Severin – Irresponsible Move by Democrats will Cause Job Tax Hike

SPRINGFIELD – State Rep. Dave Severin says he is disappointed by Illinois House Democrats’ approval of legislation that only partially pays back money borrowed from the Federal government to shore up the Unemployment Insurance Trust fund.

“Democrats are being irresponsible with money again,” Severin said. “Their plan only partially pays back the billions we owe the Federal government for money we borrowed to keep our unemployment insurance fund afloat. This is frustrating to me because we have plenty of ARPA and CARES money to pay the fund back before the deadline. It doesn’t have to be this way.”

Severin says the Democrats’ plan contained in SB 2803 will leave a $1.7 billion hole in the unemployment insurance trust fund with no plan to pay back the money.

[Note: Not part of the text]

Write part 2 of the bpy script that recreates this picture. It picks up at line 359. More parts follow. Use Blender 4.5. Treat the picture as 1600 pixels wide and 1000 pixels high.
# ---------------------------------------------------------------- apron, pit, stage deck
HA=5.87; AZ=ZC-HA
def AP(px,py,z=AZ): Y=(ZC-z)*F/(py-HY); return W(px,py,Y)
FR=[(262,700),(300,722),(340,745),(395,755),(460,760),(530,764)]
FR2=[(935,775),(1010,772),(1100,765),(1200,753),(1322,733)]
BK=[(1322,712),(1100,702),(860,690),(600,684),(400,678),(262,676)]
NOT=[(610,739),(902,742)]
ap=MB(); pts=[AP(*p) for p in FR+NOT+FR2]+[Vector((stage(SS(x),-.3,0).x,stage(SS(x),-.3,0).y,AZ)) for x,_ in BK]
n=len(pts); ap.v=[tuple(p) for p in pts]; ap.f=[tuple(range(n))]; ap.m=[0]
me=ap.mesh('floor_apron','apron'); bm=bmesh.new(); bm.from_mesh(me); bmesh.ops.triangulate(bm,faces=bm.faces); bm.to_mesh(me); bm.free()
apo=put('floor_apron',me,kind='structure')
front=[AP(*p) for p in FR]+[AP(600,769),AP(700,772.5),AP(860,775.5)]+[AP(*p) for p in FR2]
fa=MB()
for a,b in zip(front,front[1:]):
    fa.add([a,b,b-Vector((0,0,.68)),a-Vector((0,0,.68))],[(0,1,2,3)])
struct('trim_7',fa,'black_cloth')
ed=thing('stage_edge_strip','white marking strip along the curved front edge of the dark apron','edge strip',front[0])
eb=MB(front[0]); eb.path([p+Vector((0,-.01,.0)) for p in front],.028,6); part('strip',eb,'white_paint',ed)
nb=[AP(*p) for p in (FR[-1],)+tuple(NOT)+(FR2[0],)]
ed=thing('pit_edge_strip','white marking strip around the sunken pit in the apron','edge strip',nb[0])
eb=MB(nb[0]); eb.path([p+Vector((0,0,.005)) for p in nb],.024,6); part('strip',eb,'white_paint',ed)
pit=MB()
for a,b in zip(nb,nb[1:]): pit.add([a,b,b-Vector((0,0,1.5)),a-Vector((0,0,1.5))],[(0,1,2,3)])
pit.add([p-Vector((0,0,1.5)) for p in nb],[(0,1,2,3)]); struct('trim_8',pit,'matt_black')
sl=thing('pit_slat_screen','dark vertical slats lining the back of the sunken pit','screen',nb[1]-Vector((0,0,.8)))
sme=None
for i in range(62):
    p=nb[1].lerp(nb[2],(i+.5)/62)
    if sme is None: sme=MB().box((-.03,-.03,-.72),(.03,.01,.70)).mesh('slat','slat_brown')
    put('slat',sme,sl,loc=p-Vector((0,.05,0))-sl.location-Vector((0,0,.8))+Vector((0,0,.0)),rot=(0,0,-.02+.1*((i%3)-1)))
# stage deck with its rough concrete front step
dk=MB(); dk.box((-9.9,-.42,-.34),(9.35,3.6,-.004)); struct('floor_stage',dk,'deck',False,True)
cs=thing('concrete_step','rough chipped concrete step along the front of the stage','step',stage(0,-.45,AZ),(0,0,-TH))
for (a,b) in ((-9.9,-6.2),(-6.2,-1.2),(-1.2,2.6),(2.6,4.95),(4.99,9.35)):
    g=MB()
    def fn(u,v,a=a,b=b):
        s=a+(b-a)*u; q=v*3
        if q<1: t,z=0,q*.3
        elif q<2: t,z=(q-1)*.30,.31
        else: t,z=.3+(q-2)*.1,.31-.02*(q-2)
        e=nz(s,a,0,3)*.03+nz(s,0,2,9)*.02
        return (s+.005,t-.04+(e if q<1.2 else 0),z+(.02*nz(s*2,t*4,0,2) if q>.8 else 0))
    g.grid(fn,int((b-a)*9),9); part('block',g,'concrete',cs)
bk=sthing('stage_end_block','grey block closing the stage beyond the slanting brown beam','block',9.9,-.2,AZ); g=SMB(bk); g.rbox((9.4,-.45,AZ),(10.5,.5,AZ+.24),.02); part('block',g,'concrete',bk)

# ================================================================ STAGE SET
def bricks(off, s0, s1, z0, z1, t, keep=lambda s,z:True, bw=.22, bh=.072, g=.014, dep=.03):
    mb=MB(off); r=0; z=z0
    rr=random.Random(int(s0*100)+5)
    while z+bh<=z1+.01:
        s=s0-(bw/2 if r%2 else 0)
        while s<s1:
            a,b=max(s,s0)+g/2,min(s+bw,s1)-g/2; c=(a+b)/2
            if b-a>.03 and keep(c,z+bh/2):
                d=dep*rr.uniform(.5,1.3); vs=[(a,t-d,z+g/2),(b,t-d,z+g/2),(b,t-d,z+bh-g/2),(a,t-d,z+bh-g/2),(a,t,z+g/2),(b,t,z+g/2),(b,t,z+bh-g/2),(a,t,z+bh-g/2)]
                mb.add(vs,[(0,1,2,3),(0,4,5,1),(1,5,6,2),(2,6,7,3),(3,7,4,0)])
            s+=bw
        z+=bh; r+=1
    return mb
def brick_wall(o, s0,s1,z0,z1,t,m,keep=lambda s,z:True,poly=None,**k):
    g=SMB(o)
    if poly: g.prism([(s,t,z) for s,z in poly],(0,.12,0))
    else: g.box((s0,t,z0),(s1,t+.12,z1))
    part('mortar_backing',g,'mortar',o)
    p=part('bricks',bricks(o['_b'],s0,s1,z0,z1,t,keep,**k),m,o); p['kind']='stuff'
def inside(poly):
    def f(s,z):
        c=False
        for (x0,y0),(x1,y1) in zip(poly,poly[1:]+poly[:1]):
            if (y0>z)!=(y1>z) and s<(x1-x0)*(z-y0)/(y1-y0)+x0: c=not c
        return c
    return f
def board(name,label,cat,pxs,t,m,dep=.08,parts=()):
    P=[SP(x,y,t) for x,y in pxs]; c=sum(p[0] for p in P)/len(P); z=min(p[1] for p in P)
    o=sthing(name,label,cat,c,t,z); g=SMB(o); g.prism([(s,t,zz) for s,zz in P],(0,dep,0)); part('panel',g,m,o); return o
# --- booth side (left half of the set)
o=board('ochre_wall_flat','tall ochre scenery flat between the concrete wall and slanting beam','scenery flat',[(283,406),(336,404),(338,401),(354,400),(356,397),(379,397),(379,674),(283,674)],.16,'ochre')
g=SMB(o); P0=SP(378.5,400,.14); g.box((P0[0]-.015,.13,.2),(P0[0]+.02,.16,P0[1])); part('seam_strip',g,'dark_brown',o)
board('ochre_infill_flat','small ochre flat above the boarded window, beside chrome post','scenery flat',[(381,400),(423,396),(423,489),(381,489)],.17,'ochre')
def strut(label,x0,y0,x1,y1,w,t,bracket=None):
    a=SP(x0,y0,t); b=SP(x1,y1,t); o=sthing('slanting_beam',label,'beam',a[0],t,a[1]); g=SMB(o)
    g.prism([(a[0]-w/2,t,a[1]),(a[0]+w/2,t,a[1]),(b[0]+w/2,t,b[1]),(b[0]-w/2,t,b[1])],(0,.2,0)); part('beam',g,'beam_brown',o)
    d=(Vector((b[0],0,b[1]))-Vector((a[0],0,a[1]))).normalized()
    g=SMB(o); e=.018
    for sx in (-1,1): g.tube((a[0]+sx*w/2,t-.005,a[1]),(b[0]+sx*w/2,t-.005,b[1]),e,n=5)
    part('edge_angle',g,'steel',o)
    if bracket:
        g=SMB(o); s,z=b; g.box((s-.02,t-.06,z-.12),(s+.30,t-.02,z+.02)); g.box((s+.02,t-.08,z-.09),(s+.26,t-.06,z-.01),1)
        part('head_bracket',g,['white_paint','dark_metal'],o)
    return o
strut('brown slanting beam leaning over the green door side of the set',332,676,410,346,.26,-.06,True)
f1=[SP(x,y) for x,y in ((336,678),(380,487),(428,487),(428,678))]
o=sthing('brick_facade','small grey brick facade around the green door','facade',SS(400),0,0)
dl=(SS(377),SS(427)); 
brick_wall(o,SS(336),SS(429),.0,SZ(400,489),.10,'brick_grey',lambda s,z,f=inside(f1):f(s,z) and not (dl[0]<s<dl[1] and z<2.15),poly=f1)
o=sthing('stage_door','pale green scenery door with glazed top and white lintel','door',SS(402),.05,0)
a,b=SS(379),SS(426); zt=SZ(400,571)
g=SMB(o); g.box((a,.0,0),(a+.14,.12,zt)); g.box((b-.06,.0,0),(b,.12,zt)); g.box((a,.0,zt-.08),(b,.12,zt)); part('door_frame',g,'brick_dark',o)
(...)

“This legislation will certainly leave taxpayers on the hook for future increases and leaves the fund vulnerable in case of another emergency,” Severin said. “Multiple other states across the country faced a similar situation and chose to pay back what they owed with eligible federal funds.”

Illinois is projected to take in $4.6 billion more in revenue during the current fiscal year (FY 22) than when the current budget passed last May 2021. Severin says Illinois Democrats have a simple choice, use ARPA funding to pay off the unemployment insurance trust fund debt, or impose a tax hike on jobs.

“Instead of spending these funds on democrat pork projects, we should be paying off our debt to avoid a tax hike on jobs and cuts to unemployment benefits,” Severin said. “Governor Pritzker needs to lead on this issue and cause a course change. Let’s prioritize the payment of the unemployment insurance debt we owe to the Federal government. This would shore up the fund in case of another major emergency and avoid unnecessary interest penalties.”

SB 2803 passed the Illinois House as amended on a partisan roll call. Zero Republicans endorsed the plan. The bill will be sent back to the Senate for a concurrence motion.

“If the bill makes it to the Governor, he should veto it to avoid a tax hike on jobs as employers are already struggling in a high-priced, worker-shortage economy,” Severin said.